5 thoughts on “Highland Loyalists in the American Revolutionary War

  1. Interesting but is there a record of how many people actually swore to each version? Those serving soldiers of all ranks who were serving in the government army prior to 1745 and deserted to the Prince’s force would have already sworn an oath to serve King George which they seemed to have no problem with breaking. Having read my way through quite a large number of ‘Attestation forms’ for regiments raised between 1770 to 1800 where the forms clearly state that the recruit being sworn in was a protestant it is obvious that such matters were often fudged as many certainly were not.

  2. good article . And for most colonists , neutrality simply wasn’t on offer .neutrality simply meant they would be robbed plundered and harassed by both sides , the civil war aspects are usually brushed over by histories fixation on battles . I first got a sense for this reading the letters written by veterans following the 1832 act of Congress , granting pensions , veterans were asked to write an account of their service to receive pensions ( btw , these letters are written in very unstandard English, ) and most who applied had taken part in campaigns against their Tory neighbors in small skirmishing and raiding , not the formal battles of the history books. Another aspect of Gaelic “loyalty” might also be connected to Catholicism . The rhetoric of the rebels was based on the enlightenment and monarchy was often compared to Popery. I suspect this had a lot to do with Quebec’s resistance to Arnold’s mission , and may have played a larger role in the revolution than generally acknowledged.

  3. I’m wondering how much a pension had to do within the loyalty of those Gaels who actually fought for the British during the revolution. I recall reading somewhere that Flora MacDonald’s husband was clear about serving his former enemy only to gain a pension.

  4. Hey Michael.

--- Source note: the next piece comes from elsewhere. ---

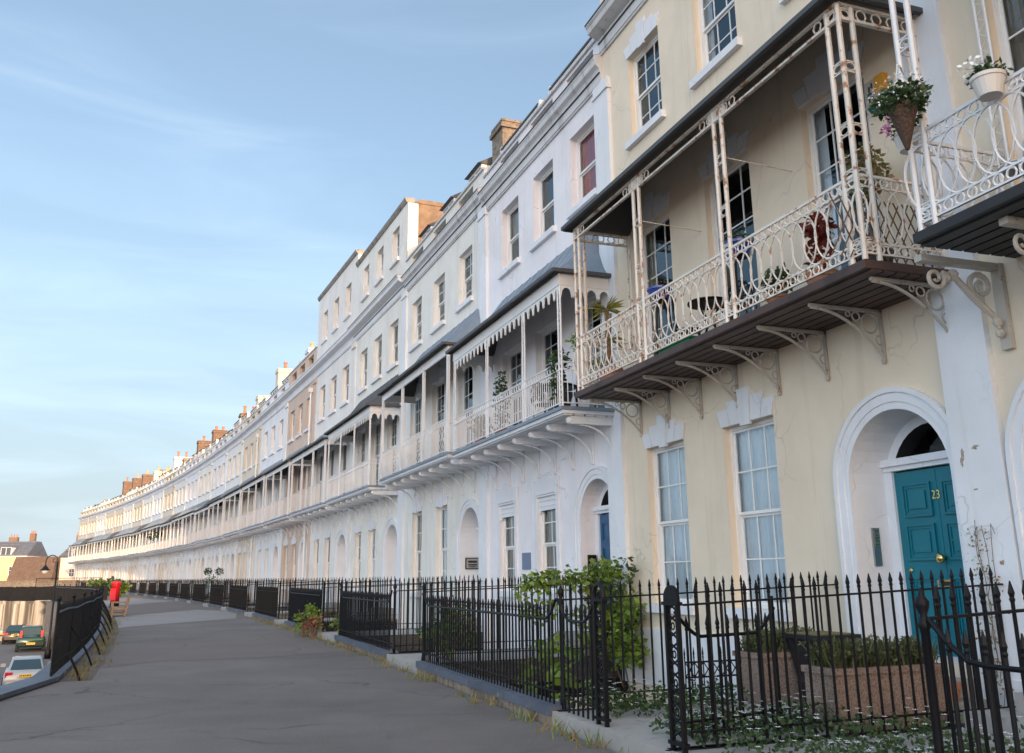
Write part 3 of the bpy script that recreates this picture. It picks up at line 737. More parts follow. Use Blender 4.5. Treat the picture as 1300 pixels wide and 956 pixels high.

I’ve gotten around to read some of your articles the past couple weeks. It’s nice to see some fresh breathe coming back into this topic. It seems we’ve used most of the same sources, which isn’t surprising considering the small amount that exist, but you hit a lot more points than older authors. I see that you’ve used poetry as a primary source to describe the sentiments on loyalism and the war. Have you found any from lower class Highlanders? I’ve yet to come across any more sources for the common Highlander’s perspective, I think you’re route with Gaelic poetry might be a way to go with future studies. Besides loyalists, what have you come across with Highland Patriots and neutrals? In some muster lists I have found Highland last names, but very few, and it has been said that most of the NC Highlanders actually stayed neutral through out the war.